‘Community’ Open Thread: Corporations Are People, My Friend

This post contains spoilers through the March 29 episode of Community.

It was, of course, tragic that Community went on a long hiatus if only for the show’s prospects and for our collective enjoyment. But who knew that the show’s long absence from airways denied us a hilarious sitcom riff on Mitt Romney’s declaration in Iowa last summer that “corporations are people, my friend.” Because it’s hard to imagine a show other than Community where an actual personification of a corporation—in this case, a hunky blond named Subway who wants to open a non-profit shelter for disabled animals, reads 1984, and pushes all of Britta Perry’s buttons—would walk jauntily onto the scene. Especially at a time when the show’s deepest friendship is in the middle of a reassessment.

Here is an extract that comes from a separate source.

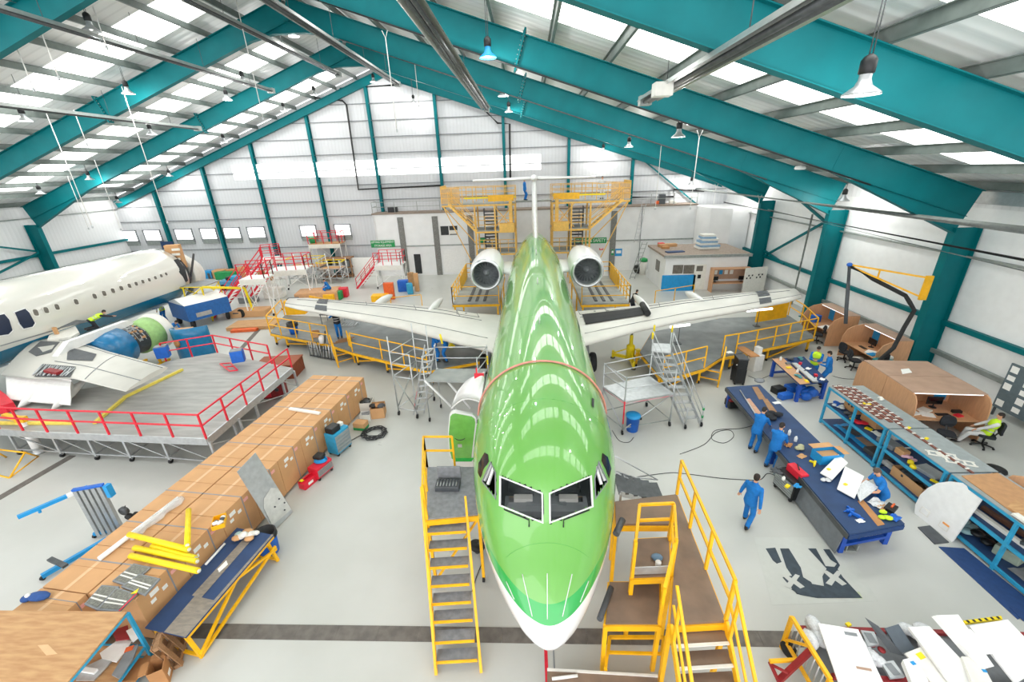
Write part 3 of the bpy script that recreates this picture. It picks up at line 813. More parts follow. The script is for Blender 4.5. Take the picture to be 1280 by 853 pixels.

Subway’s appearance on the show is a continuation of the plot that began with Community‘s return: Shirley wanted to own a sandwich shop, but the Dean circumvented her by welcoming a Subway franchise onto campus. Subway (the person) is a way of getting around the Greendale bylaw that requires any on-campus business to be 51-percent student owned. It’s terrific not only for Community to get a chance to make a bid for some of the product placement money liberated by the end of Chuck‘s run on NBC, but for Britta to get a truly entertaining love interest who wasn’t part of the main cast. Britta gets a bad rap for being a buzz-kill, but I appreciate the show acknowledging that it may only be within the disastrous dynamics of the study group that she’s a bore, and there’s a place where her passion is a better fit, and where there’s someone who shares her values and is available for gratifyingly kinky sex.

In keeping with, though in a much more veiled key, I thought it was a nice touch that, as Troy and Abed are facing serious problems in their friendship, Air Conditioning Repair School Dean Laybourne showed up to drive a wedge between them along the lines of their aspirations. Community‘s done a nice job of suggesting that blue-collar jobs can be not just legitimately rewarding but a calling and an art as high as filmmaking. And Laybourne sought to divide his prized target student from his best friends by playing with that idea. To Troy, he implies that Inspector Spacetime and Abed don’t have sufficient respect for Constable Reggie and Troy, that they devalue the work and creativity of the world’s journeymen. And Laybourne exploited Abed’s elitism and nerdery, suggesting that Constable Reggie—and Troy—are a drag on Inspector Spacetime’s wild adventurism and creative spirit.

And if this does escalate to full-scale war, I’m Team Troy and Team Blanket Fort. As much as it’s probably time for Abed to learn some realistic life skills and to experience some failures, it’s also probably time for Troy, now that his friendship with Abed has liberated him from jerky jockdom, to figure out an identity that’s more authentically his own.